Material for this task =>
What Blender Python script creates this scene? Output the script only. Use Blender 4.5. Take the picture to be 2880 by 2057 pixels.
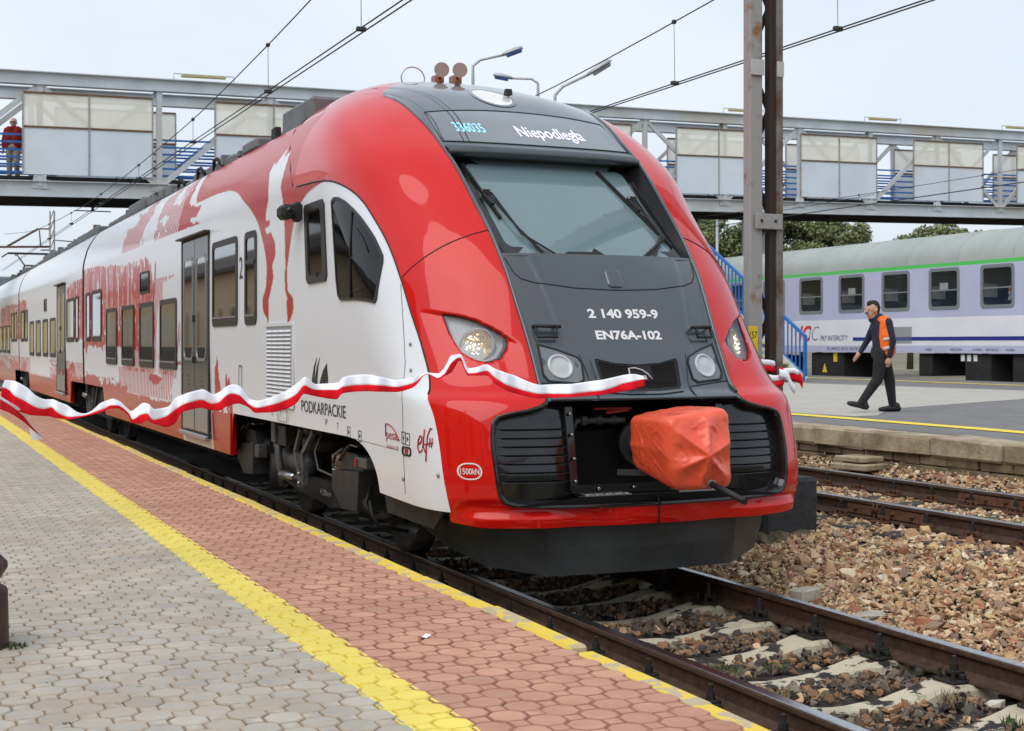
import bpy, bmesh, math, random
import numpy as np
from mathutils import Vector, Matrix, noise as mnoise
R = math.radians
random.seed(11)
rng = np.random.default_rng(11)
for o in list(bpy.data.objects):
    bpy.data.objects.remove(o, do_unlink=True)
scene = bpy.context.scene
COL = scene.collection

# ---------------------------------------------------------------- camera, sky, sun, exposure
YAW = R(24.204)
cam_data = bpy.data.cameras.new('camera')
cam_data.sensor_width = 36.0
cam_data.lens = 48.5
cam_data.shift_y = -0.0207
cam_data.clip_start = 0.1
cam_data.clip_end = 3000.0
cam_data.dof.use_dof = True
cam_data.dof.focus_distance = 9.2
cam_data.dof.aperture_fstop = 8.0
cam = bpy.data.objects.new('camera', cam_data)
COL.objects.link(cam)
cam.location = (0, 0, 1.62)
cam.rotation_euler = (R(90), 0, -YAW)
scene.camera = cam

SUN_EL, SUN_AZ = R(50), R(240)               # azimuth clockwise from +y
world = bpy.data.worlds.new('World')
scene.world = world
world.use_nodes = True
wn, wl = world.node_tree.nodes, world.node_tree.links
wn.clear()
w_out = wn.new('ShaderNodeOutputWorld')
w_bg = wn.new('ShaderNodeBackground')
w_sky = wn.new('ShaderNodeTexSky')
w_sky.sky_type = 'NISHITA'
w_sky.sun_disc = False
w_sky.sun_elevation = SUN_EL
w_sky.sun_rotation = SUN_AZ
w_sky.dust_density = 3.0
w_co = wn.new('ShaderNodeTexCoord')
w_map = wn.new('ShaderNodeMapping'); w_map.inputs['Scale'].default_value = (1.0, 1.0, 2.6)
w_noise = wn.new('ShaderNodeTexNoise'); w_noise.inputs['Scale'].default_value = 1.7
w_noise.inputs['Detail'].default_value = 5.0; w_noise.inputs['Roughness'].default_value = .5
w_ramp = wn.new('ShaderNodeValToRGB')
w_ramp.color_ramp.elements[0].position = .34; w_ramp.color_ramp.elements[0].color = (.60, .60, .60, 1)
w_ramp.color_ramp.elements[1].position = .66; w_ramp.color_ramp.elements[1].color = (.96, .96, .96, 1)
w_mix = wn.new('ShaderNodeMix'); w_mix.data_type = 'RGBA'
w_mix.inputs['B'].default_value = (6.15, 6.75, 7.45, 1)    # even overcast cloud, same scale as the sky model
wl.new(w_co.outputs['Generated'], w_map.inputs['Vector'])
wl.new(w_map.outputs['Vector'], w_noise.inputs['Vector'])
wl.new(w_noise.outputs['Fac'], w_ramp.inputs['Fac'])
wl.new(w_ramp.outputs['Color'], w_mix.inputs['Factor'])
wl.new(w_sky.outputs['Color'], w_mix.inputs['A'])
wl.new(w_mix.outputs['Result'], w_bg.inputs['Color'])
w_bg.inputs['Strength'].default_value = 0.098
wl.new(w_bg.outputs['Background'], w_out.inputs['Surface'])

sun_data = bpy.data.lights.new('sun', 'SUN')
sun_data.energy = 1.2
sun_data.angle = R(55)
sun_data.color = (1.0, .975, .94)
sun = bpy.data.objects.new('sun', sun_data)
COL.objects.link(sun)
sd = Vector((math.sin(SUN_AZ)*math.cos(SUN_EL), math.cos(SUN_AZ)*math.cos(SUN_EL), math.sin(SUN_EL)))
sun.rotation_euler = sd.to_track_quat('Z', 'Y').to_euler()
scene.view_settings.view_transform = 'Standard'
scene.view_settings.look = 'None'
scene.view_settings.exposure = 0.52
scene.view_settings.gamma = 1.0
scene.view_settings.use_curve_mapping = False
scene.render.engine = 'CYCLES'
scene.cycles.use_denoising = True
scene.cycles.max_bounces = 6
scene.cycles.caustics_reflective = False
scene.cycles.caustics_refractive = False
scene.cycles.sample_clamp_indirect = 4.0

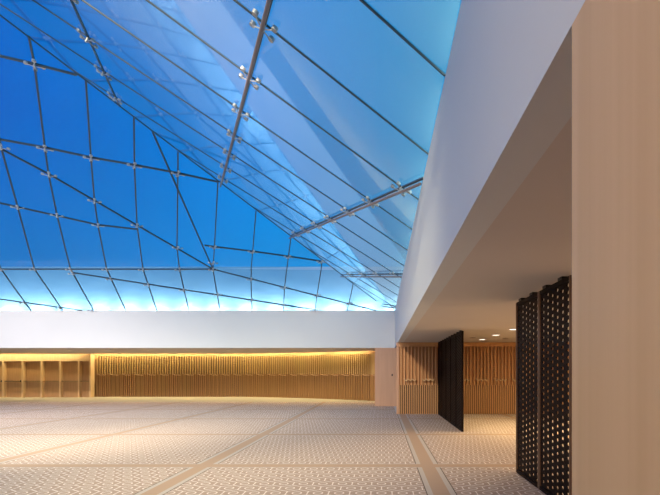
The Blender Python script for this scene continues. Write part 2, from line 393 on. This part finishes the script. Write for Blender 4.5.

Exercise =>
Give again exactly the lines running from the beginning of the material above through the line that contains "scene.camera = cam", and leave out every picture.

Answer to the task =>
What Blender Python script creates this scene? Output the script only. Use Blender 4.5. Take the picture to be 2880 by 2057 pixels.
import bpy, bmesh, math, random
import numpy as np
from mathutils import Vector, Matrix, noise as mnoise
R = math.radians
random.seed(11)
rng = np.random.default_rng(11)
for o in list(bpy.data.objects):
    bpy.data.objects.remove(o, do_unlink=True)
scene = bpy.context.scene
COL = scene.collection

# ---------------------------------------------------------------- camera, sky, sun, exposure
YAW = R(24.204)
cam_data = bpy.data.cameras.new('camera')
cam_data.sensor_width = 36.0
cam_data.lens = 48.5
cam_data.shift_y = -0.0207
cam_data.clip_start = 0.1
cam_data.clip_end = 3000.0
cam_data.dof.use_dof = True
cam_data.dof.focus_distance = 9.2
cam_data.dof.aperture_fstop = 8.0
cam = bpy.data.objects.new('camera', cam_data)
COL.objects.link(cam)
cam.location = (0, 0, 1.62)
cam.rotation_euler = (R(90), 0, -YAW)
scene.camera = cam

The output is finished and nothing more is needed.